* **Required task**: Reproduce exactly the lines from the one containing "Build this scene" down to the one containing "scene.view_settings.exposure = 0;", including both of those lines, and nothing else.

Records with scene code:
───
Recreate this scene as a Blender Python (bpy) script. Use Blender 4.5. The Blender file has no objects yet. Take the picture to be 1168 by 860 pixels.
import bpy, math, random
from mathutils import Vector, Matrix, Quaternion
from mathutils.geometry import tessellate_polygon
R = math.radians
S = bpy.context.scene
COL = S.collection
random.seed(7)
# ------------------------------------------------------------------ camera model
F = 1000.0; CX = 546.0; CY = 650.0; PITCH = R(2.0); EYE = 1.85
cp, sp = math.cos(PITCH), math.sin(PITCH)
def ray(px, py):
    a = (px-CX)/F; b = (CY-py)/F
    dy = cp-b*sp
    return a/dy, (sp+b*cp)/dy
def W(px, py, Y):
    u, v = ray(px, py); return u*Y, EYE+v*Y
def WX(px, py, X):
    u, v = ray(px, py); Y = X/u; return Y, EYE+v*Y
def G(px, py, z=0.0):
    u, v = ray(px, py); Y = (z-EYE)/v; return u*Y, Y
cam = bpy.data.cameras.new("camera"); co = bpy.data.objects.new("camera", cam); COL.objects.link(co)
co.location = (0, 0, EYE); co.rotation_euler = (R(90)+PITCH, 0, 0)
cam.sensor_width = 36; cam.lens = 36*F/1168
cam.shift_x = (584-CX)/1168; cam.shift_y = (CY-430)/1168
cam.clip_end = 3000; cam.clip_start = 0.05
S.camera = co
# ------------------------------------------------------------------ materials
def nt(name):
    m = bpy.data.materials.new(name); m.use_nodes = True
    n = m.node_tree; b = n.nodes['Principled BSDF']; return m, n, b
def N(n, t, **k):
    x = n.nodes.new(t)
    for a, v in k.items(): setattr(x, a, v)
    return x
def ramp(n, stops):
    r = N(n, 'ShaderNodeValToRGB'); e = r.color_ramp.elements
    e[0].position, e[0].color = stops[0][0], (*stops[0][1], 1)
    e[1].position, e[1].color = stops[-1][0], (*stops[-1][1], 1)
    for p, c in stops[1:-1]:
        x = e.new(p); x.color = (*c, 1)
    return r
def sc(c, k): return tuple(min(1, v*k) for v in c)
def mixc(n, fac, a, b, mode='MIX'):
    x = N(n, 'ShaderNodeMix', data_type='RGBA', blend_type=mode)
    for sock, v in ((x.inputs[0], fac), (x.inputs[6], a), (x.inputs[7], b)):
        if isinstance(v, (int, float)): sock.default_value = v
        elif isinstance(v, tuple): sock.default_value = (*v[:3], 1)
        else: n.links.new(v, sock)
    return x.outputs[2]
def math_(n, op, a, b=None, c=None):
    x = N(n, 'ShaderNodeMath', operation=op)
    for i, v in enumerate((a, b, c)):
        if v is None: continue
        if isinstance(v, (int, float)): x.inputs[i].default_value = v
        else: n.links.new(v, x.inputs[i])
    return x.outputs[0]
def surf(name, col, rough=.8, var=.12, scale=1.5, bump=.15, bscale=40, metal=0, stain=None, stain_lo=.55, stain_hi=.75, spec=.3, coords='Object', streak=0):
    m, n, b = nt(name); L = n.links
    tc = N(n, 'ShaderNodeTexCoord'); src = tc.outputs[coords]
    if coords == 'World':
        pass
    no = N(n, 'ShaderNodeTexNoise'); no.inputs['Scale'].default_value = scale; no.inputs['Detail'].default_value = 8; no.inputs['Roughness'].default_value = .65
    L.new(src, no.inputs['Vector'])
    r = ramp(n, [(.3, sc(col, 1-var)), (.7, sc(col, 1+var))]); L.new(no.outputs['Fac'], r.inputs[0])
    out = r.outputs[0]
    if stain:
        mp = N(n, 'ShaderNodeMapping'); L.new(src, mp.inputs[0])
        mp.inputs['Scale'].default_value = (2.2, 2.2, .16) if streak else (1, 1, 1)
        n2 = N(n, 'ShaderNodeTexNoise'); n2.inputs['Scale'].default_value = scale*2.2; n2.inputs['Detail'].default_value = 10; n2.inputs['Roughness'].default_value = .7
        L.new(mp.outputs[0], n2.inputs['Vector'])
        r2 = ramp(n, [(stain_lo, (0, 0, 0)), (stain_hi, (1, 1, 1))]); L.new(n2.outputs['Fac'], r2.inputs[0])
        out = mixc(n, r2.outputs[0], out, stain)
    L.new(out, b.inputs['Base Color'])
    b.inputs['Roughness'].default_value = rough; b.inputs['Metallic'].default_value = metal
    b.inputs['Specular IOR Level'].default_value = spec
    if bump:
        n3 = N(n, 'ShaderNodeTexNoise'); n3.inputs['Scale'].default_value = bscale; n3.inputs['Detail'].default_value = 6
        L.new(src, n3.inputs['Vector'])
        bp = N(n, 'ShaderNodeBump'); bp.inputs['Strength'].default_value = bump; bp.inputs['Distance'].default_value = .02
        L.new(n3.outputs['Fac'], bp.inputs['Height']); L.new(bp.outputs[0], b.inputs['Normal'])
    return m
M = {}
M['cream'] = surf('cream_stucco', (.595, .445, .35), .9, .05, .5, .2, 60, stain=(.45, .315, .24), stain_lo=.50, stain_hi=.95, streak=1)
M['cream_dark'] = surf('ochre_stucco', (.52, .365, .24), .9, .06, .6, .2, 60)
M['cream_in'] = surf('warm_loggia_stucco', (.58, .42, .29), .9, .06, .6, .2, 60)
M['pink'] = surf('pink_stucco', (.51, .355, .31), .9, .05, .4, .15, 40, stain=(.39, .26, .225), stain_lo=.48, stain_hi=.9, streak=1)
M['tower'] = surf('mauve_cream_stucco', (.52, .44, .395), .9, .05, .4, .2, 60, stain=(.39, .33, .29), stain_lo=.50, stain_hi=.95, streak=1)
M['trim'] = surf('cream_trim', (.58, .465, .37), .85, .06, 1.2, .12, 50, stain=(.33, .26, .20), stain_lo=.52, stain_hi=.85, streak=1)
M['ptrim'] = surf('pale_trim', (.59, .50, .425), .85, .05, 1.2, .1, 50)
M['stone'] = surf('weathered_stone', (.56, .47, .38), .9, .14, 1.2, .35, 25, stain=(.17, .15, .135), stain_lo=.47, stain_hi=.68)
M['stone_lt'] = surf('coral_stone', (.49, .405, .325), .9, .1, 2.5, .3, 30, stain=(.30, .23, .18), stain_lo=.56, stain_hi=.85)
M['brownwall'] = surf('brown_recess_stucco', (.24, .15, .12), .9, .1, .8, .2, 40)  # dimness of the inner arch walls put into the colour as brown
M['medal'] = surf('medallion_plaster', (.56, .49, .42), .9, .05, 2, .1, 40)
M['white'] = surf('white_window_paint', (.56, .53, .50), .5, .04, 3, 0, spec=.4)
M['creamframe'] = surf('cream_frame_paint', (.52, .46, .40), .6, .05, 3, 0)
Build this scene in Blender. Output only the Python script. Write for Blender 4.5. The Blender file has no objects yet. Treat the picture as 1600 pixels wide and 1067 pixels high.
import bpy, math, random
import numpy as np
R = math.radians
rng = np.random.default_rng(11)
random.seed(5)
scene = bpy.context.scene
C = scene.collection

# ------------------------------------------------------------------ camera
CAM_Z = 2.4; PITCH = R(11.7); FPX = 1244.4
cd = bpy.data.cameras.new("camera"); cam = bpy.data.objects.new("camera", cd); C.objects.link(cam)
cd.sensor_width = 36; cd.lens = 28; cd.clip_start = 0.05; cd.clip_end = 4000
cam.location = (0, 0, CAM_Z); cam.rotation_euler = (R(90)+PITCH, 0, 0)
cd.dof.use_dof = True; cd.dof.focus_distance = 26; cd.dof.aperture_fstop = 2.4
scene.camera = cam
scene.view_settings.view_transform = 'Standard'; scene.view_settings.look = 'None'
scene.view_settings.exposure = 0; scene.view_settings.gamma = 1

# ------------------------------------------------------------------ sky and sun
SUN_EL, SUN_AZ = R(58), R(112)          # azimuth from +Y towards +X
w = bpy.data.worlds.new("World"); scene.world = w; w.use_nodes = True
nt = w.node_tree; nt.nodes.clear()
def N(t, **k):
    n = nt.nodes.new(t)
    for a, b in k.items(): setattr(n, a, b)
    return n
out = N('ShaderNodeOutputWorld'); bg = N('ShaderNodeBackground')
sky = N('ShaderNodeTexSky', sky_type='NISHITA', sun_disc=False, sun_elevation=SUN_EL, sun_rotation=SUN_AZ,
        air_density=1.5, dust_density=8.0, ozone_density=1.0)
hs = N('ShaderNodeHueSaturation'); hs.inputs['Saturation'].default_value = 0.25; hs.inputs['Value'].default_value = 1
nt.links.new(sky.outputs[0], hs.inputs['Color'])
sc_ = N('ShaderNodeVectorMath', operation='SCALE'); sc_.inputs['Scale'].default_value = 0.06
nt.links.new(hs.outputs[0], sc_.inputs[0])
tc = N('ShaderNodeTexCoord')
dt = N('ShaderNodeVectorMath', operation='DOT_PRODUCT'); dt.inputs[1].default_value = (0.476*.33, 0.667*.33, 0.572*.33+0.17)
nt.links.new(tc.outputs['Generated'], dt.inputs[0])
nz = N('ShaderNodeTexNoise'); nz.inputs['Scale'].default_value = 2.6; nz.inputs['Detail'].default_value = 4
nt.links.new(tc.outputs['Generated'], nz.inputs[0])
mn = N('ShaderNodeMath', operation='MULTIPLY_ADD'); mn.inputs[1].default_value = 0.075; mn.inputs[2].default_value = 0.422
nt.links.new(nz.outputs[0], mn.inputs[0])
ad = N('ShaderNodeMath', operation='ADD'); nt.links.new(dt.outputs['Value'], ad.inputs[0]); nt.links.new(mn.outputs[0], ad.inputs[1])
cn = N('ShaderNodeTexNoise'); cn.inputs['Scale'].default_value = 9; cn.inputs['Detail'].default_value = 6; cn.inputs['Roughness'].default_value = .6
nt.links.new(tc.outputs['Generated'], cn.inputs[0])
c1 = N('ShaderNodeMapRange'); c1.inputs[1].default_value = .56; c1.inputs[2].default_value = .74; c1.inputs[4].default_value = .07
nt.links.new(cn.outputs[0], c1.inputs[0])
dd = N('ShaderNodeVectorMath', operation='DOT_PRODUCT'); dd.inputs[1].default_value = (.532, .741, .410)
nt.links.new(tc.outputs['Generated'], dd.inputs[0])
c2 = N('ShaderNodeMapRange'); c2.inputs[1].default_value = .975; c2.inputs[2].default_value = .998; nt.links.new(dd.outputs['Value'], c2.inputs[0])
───
* **Answer**:
Build this scene in Blender. Output only the Python script. Write for Blender 4.5. The Blender file has no objects yet. Treat the picture as 1600 pixels wide and 1067 pixels high.
import bpy, math, random
import numpy as np
R = math.radians
rng = np.random.default_rng(11)
random.seed(5)
scene = bpy.context.scene
C = scene.collection

# ------------------------------------------------------------------ camera
CAM_Z = 2.4; PITCH = R(11.7); FPX = 1244.4
cd = bpy.data.cameras.new("camera"); cam = bpy.data.objects.new("camera", cd); C.objects.link(cam)
cd.sensor_width = 36; cd.lens = 28; cd.clip_start = 0.05; cd.clip_end = 4000
cam.location = (0, 0, CAM_Z); cam.rotation_euler = (R(90)+PITCH, 0, 0)
cd.dof.use_dof = True; cd.dof.focus_distance = 26; cd.dof.aperture_fstop = 2.4
scene.camera = cam
scene.view_settings.view_transform = 'Standard'; scene.view_settings.look = 'None'
scene.view_settings.exposure = 0; scene.view_settings.gamma = 1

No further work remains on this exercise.